# [Required work]
Write the data out again, exactly as given.

***** Collected material

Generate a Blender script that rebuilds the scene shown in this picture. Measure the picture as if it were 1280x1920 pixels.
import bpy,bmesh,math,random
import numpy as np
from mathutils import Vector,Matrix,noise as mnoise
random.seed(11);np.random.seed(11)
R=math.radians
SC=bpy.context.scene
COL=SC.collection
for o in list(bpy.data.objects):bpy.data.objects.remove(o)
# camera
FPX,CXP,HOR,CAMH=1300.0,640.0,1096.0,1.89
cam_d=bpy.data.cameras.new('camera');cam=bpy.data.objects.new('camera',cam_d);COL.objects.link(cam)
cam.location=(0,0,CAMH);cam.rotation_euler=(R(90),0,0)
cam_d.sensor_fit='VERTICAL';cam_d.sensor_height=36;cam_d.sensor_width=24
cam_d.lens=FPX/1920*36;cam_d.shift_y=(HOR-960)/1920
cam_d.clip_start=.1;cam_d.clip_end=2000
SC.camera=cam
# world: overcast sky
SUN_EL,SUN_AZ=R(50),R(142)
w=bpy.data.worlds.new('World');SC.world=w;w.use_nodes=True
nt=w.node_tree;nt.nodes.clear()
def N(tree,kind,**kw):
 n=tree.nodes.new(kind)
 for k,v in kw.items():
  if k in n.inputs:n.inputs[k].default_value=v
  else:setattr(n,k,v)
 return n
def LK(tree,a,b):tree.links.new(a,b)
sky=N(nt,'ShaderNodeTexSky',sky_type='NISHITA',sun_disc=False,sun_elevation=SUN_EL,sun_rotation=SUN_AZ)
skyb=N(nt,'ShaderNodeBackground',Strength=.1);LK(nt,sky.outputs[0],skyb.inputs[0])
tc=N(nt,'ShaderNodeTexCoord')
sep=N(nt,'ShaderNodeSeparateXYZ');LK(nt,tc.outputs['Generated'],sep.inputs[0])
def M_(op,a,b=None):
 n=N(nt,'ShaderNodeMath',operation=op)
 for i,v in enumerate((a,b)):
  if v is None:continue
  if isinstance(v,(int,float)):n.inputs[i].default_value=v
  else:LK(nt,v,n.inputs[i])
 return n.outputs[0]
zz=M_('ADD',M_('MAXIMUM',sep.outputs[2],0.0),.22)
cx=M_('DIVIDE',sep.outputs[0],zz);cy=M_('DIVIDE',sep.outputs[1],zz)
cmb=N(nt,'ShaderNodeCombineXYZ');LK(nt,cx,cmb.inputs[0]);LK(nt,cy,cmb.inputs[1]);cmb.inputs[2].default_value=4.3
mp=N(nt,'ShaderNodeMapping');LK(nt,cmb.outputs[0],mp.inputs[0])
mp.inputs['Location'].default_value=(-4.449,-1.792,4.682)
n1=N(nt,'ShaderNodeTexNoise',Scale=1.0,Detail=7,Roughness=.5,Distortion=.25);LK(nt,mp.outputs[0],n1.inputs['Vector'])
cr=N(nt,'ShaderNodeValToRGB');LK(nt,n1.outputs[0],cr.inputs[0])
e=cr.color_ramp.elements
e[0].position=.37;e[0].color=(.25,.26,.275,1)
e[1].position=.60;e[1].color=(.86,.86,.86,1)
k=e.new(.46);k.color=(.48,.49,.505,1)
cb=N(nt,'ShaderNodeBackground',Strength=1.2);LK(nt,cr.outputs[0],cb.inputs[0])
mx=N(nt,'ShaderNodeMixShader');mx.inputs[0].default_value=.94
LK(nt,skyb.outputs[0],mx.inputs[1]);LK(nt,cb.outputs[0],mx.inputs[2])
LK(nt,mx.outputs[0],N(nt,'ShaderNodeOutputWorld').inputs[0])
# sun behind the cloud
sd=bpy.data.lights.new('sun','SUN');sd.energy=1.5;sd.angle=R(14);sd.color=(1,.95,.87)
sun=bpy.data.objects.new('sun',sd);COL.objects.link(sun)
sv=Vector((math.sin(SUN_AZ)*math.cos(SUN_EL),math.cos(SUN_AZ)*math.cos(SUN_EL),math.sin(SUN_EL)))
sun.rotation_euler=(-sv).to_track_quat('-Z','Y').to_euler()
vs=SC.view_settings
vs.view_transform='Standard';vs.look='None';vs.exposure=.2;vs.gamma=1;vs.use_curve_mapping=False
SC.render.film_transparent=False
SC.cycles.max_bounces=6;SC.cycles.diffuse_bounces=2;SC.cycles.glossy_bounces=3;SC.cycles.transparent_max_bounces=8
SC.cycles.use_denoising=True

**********

# [Response for this exercise]
Generate a Blender script that rebuilds the scene shown in this picture. Measure the picture as if it were 1280x1920 pixels.
import bpy,bmesh,math,random
import numpy as np
from mathutils import Vector,Matrix,noise as mnoise
random.seed(11);np.random.seed(11)
R=math.radians
SC=bpy.context.scene
COL=SC.collection
for o in list(bpy.data.objects):bpy.data.objects.remove(o)
# camera
FPX,CXP,HOR,CAMH=1300.0,640.0,1096.0,1.89
cam_d=bpy.data.cameras.new('camera');cam=bpy.data.objects.new('camera',cam_d);COL.objects.link(cam)
cam.location=(0,0,CAMH);cam.rotation_euler=(R(90),0,0)
cam_d.sensor_fit='VERTICAL';cam_d.sensor_height=36;cam_d.sensor_width=24
cam_d.lens=FPX/1920*36;cam_d.shift_y=(HOR-960)/1920
cam_d.clip_start=.1;cam_d.clip_end=2000
SC.camera=cam
# world: overcast sky
SUN_EL,SUN_AZ=R(50),R(142)
w=bpy.data.worlds.new('World');SC.world=w;w.use_nodes=True
nt=w.node_tree;nt.nodes.clear()
def N(tree,kind,**kw):
 n=tree.nodes.new(kind)
 for k,v in kw.items():
  if k in n.inputs:n.inputs[k].default_value=v
  else:setattr(n,k,v)
 return n
def LK(tree,a,b):tree.links.new(a,b)
sky=N(nt,'ShaderNodeTexSky',sky_type='NISHITA',sun_disc=False,sun_elevation=SUN_EL,sun_rotation=SUN_AZ)
skyb=N(nt,'ShaderNodeBackground',Strength=.1);LK(nt,sky.outputs[0],skyb.inputs[0])
tc=N(nt,'ShaderNodeTexCoord')
sep=N(nt,'ShaderNodeSeparateXYZ');LK(nt,tc.outputs['Generated'],sep.inputs[0])
def M_(op,a,b=None):
 n=N(nt,'ShaderNodeMath',operation=op)
 for i,v in enumerate((a,b)):
  if v is None:continue
  if isinstance(v,(int,float)):n.inputs[i].default_value=v
  else:LK(nt,v,n.inputs[i])
 return n.outputs[0]
zz=M_('ADD',M_('MAXIMUM',sep.outputs[2],0.0),.22)
cx=M_('DIVIDE',sep.outputs[0],zz);cy=M_('DIVIDE',sep.outputs[1],zz)
cmb=N(nt,'ShaderNodeCombineXYZ');LK(nt,cx,cmb.inputs[0]);LK(nt,cy,cmb.inputs[1]);cmb.inputs[2].default_value=4.3
mp=N(nt,'ShaderNodeMapping');LK(nt,cmb.outputs[0],mp.inputs[0])
mp.inputs['Location'].default_value=(-4.449,-1.792,4.682)
n1=N(nt,'ShaderNodeTexNoise',Scale=1.0,Detail=7,Roughness=.5,Distortion=.25);LK(nt,mp.outputs[0],n1.inputs['Vector'])
cr=N(nt,'ShaderNodeValToRGB');LK(nt,n1.outputs[0],cr.inputs[0])
e=cr.color_ramp.elements
e[0].position=.37;e[0].color=(.25,.26,.275,1)
e[1].position=.60;e[1].color=(.86,.86,.86,1)
k=e.new(.46);k.color=(.48,.49,.505,1)
cb=N(nt,'ShaderNodeBackground',Strength=1.2);LK(nt,cr.outputs[0],cb.inputs[0])
mx=N(nt,'ShaderNodeMixShader');mx.inputs[0].default_value=.94
LK(nt,skyb.outputs[0],mx.inputs[1]);LK(nt,cb.outputs[0],mx.inputs[2])
LK(nt,mx.outputs[0],N(nt,'ShaderNodeOutputWorld').inputs[0])
# sun behind the cloud
sd=bpy.data.lights.new('sun','SUN');sd.energy=1.5;sd.angle=R(14);sd.color=(1,.95,.87)
sun=bpy.data.objects.new('sun',sd);COL.objects.link(sun)
sv=Vector((math.sin(SUN_AZ)*math.cos(SUN_EL),math.cos(SUN_AZ)*math.cos(SUN_EL),math.sin(SUN_EL)))
sun.rotation_euler=(-sv).to_track_quat('-Z','Y').to_euler()
vs=SC.view_settings
vs.view_transform='Standard';vs.look='None';vs.exposure=.2;vs.gamma=1;vs.use_curve_mapping=False
SC.render.film_transparent=False
SC.cycles.max_bounces=6;SC.cycles.diffuse_bounces=2;SC.cycles.glossy_bounces=3;SC.cycles.transparent_max_bounces=8
SC.cycles.use_denoising=True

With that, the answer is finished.